Post-return Practices and Experiences of Returnees in Afghanistan

Executive Summary:

The WP8 Afghan country survey report presents descriptive findings from a quantitative study of return experiences and conditions among Afghan returnees. A total of 416 individuals were randomly selected and surveyed across four provinces—Kabul, Herat, Mazar-e Sharif, and Kandahar—using a two-stage stratified sampling strategy in which returnee settlements were first randomly chosen and, in a second stage, individual returnees were randomly selected for interviews. The in‑person survey, implemented with SurveyCTO between December 2023 and January 2024, documents socio-demographic profiles, return pathways, reintegration conditions, and future intentions in a rapidly changing return context.

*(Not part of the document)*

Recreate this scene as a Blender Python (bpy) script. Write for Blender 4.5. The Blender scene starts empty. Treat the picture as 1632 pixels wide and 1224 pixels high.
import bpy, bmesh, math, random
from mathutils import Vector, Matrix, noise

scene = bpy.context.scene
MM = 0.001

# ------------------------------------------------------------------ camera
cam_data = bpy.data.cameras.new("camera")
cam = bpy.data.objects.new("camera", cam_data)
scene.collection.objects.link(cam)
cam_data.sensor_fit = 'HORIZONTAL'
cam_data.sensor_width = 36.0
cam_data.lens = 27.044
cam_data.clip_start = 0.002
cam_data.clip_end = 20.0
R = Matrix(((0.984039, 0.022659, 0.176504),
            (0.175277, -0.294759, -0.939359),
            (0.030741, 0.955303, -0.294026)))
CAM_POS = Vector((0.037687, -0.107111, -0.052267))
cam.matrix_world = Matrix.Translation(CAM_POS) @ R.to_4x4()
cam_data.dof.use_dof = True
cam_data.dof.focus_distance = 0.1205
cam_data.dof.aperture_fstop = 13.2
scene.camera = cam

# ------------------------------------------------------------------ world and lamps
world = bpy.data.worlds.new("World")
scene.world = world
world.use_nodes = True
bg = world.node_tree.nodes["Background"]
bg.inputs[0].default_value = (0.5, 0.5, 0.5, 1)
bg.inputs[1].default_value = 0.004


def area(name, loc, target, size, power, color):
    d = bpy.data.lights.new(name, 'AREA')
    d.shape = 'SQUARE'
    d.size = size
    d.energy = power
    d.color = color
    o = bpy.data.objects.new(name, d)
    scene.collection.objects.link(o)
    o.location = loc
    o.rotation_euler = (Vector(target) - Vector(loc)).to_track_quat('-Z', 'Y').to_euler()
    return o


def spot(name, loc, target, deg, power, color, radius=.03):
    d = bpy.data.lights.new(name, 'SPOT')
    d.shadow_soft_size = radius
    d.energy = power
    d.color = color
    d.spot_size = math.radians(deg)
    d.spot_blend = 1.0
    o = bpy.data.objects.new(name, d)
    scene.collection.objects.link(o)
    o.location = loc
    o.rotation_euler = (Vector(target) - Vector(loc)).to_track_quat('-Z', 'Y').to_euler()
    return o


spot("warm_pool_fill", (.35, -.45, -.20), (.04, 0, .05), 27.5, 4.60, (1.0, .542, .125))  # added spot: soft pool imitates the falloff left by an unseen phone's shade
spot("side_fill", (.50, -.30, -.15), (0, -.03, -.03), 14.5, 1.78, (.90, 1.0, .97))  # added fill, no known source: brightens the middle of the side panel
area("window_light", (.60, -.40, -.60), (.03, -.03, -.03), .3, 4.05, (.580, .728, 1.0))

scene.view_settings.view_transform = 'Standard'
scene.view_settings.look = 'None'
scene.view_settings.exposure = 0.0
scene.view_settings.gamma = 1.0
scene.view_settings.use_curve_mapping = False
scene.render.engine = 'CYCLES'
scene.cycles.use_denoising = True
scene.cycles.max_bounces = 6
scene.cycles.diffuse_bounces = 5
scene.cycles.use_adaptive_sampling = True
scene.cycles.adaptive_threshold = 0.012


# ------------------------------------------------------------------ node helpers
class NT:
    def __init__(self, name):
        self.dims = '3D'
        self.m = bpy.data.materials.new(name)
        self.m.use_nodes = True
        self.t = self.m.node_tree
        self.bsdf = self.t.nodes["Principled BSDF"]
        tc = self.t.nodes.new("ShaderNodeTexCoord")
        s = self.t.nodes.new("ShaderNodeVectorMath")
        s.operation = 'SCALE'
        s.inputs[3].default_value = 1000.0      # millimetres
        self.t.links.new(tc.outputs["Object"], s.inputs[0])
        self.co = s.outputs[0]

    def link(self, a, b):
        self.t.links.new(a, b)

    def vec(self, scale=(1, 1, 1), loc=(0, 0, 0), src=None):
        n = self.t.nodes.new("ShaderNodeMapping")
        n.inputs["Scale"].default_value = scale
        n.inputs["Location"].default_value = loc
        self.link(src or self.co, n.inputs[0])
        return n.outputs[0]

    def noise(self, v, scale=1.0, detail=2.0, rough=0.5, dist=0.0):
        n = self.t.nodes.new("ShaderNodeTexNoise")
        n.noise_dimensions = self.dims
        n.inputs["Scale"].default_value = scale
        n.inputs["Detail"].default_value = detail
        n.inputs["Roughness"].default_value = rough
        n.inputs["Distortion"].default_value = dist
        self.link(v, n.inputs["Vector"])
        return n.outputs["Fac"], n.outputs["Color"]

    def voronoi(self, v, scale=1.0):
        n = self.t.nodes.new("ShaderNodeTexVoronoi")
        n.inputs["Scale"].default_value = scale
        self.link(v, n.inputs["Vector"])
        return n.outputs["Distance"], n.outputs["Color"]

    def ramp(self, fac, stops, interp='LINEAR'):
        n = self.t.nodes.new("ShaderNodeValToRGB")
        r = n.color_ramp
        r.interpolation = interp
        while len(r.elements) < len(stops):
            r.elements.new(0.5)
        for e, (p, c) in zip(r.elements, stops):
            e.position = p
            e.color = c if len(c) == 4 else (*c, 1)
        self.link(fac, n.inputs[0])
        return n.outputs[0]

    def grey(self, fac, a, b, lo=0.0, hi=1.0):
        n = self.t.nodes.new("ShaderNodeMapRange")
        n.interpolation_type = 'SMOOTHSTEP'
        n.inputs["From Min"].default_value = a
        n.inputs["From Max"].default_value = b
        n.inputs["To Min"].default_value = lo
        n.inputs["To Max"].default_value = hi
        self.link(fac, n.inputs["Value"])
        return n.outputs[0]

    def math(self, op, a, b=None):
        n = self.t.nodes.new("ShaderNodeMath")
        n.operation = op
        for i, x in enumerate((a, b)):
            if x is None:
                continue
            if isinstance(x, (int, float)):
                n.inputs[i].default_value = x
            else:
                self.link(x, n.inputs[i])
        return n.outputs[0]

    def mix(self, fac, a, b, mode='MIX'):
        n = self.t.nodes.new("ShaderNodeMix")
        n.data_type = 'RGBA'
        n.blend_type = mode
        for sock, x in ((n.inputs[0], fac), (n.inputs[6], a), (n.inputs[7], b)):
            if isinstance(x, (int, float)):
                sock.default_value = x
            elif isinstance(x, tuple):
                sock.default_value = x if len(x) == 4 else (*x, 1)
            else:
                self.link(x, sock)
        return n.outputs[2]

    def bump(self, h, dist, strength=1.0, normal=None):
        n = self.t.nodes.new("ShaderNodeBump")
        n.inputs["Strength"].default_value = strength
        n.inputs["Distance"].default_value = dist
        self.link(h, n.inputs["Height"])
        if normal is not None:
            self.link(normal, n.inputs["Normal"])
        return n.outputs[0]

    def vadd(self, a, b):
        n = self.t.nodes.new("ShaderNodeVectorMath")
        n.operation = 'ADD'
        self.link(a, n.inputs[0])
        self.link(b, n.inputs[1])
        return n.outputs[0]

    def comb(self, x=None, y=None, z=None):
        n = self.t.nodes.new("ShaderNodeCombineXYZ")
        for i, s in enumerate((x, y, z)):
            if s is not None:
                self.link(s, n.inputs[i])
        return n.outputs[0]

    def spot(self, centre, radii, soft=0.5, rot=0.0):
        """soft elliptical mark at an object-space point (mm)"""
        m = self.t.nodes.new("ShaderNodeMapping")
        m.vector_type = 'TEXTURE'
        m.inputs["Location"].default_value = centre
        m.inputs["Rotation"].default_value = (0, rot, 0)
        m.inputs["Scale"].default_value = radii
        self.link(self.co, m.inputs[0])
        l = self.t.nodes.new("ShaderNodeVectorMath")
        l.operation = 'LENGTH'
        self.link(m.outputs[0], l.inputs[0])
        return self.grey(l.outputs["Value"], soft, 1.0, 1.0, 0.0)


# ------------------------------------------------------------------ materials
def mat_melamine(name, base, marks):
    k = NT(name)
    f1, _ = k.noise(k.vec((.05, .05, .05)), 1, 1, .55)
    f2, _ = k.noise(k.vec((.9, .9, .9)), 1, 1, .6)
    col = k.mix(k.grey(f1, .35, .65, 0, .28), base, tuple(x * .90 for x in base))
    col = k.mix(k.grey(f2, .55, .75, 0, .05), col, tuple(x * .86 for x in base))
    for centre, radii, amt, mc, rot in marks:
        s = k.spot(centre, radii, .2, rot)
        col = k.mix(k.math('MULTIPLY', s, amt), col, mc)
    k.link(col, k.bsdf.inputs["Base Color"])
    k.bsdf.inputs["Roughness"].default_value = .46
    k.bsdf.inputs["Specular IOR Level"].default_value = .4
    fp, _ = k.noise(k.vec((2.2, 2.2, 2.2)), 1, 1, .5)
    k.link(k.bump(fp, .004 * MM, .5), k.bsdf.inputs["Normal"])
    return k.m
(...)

The findings highlight the multi-layered and often precarious nature of return and reintegration, characterised by socio-economic vulnerability, limited access to basic services, and high levels of psychological distress. Although many returnees demonstrate moderate levels of hope and resilience, nearly half report detention abroad and most have returned due to forced deportation or an inability to secure legal residency in host countries, with reintegration further hindered by widespread unemployment, financial hardship, and only limited, largely emergency‑oriented institutional support. In this context, family and religious/spiritual resources emerge as core coping mechanisms, partially compensating for gaps in state and international assistance.

Against this backdrop, the report identifies critical implementation deficits in Afghanistan’s return governance architecture and calls for targeted, rights‑based interventions that strengthen the operational capacity of the Ministry of Refugees and Repatriation, expand tailored reintegration packages and basic service provision, promote community‑led social cohesion initiatives, and better coordinate humanitarian, governmental, and international actors to support sustainable return and reintegration.